Il y a l’incomparable Dominique Blanc dans le rôle d’Agrippine, qui joue à la perfection, une veuve noire à la fois subtile et vénéneuse. C’est elle le rôle-titre dans cette mise en scène et je dirais qu’il s’agit moins de la naissance d’un monstre (Néron)  que de la chute d’une manipulatrice.

Les autres acteurs sont :

Clotilde de Bayser : Albine
Laurent Stocker : Néron (un Néron un peu poupin, mais qui joue d’autant plus de la cruauté qu’on ne le perçoit pas comme une force brutale)
Hervé Pierre : Burrhus (excellent Burrhus, qui tente vainement de rester l’éducateur qui redresse les vices du monstre)
Stéphane Varupenne : Britannicus (beau, attendrissant, mais lisse)
Georgia Scalliet : Junie (peut-être un peu trop tendre)
Benjamin Lavernhe : Narcisse (bien joué, dans la mesure)

La mise en scène

Il s’agit d’une table de conseil d’administration. De quelques portes qui s’ouvrent en enfilade, comme une sorte de labyrinthe où se cache le monstre. Les acteurs sont en complet/veston, on pourrait être dans une tour de la Défense.
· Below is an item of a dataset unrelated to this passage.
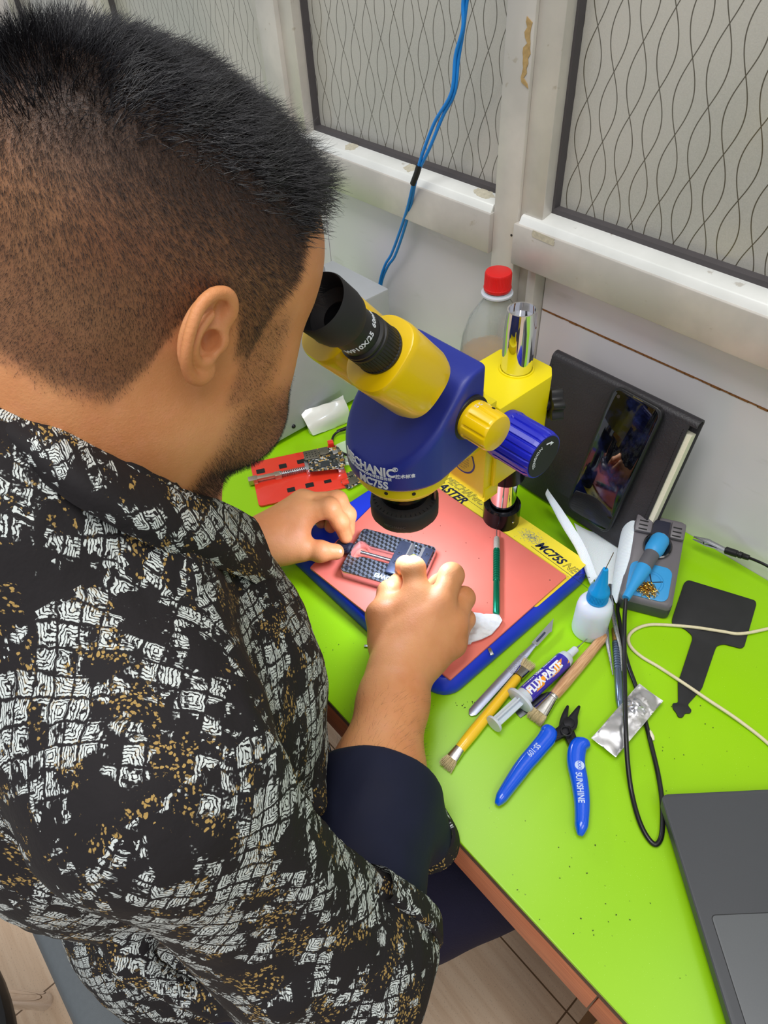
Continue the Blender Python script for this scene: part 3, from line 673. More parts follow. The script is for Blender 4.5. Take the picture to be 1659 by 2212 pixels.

C’est froid, impersonnel, c’est un lieu qu’on comprend tout de suite comme s’il appartenait à ces lieux universels et intemporels que la mondialisation a placés partout autour de nous : aéroports, banques, halls d’entrée des multinationales, salles de réunion…

On comprend qu’il s’agit d’un lieu de pouvoir, un lieu où se décident les questions économiques ou politiques qui ne sont pas débattues, qui ne relèvent pas de la « démocratie ».

L’histoire

Racine avait 30 ans quand il a écrit Britannicus, Corneille était « vieux », il avait 60 ans. Dasn sa préface au Duc de Chevreuse, Racine explique qu’il s’est inspiré de Tacite et Suétone, et qu’il y  a « beaucoup travaillé ».

Pour lui Néron est à la croisée des chemins, jusqu’ici il s’est montré vertueux mais il cachait sa vraie nature sous de fallacieuses caresses :  « factus natura velare odium fallacibus blanditiis ».

La tragédie qui se déroule sous nos yeux nous montre l’avènement d’un tyran, ce que confirme Agrippine dès les premiers vers :

« Agrippine :

L'impatient Néron cesse de se contraindre ;
Las de se faire aimer, il veut se faire craindre. »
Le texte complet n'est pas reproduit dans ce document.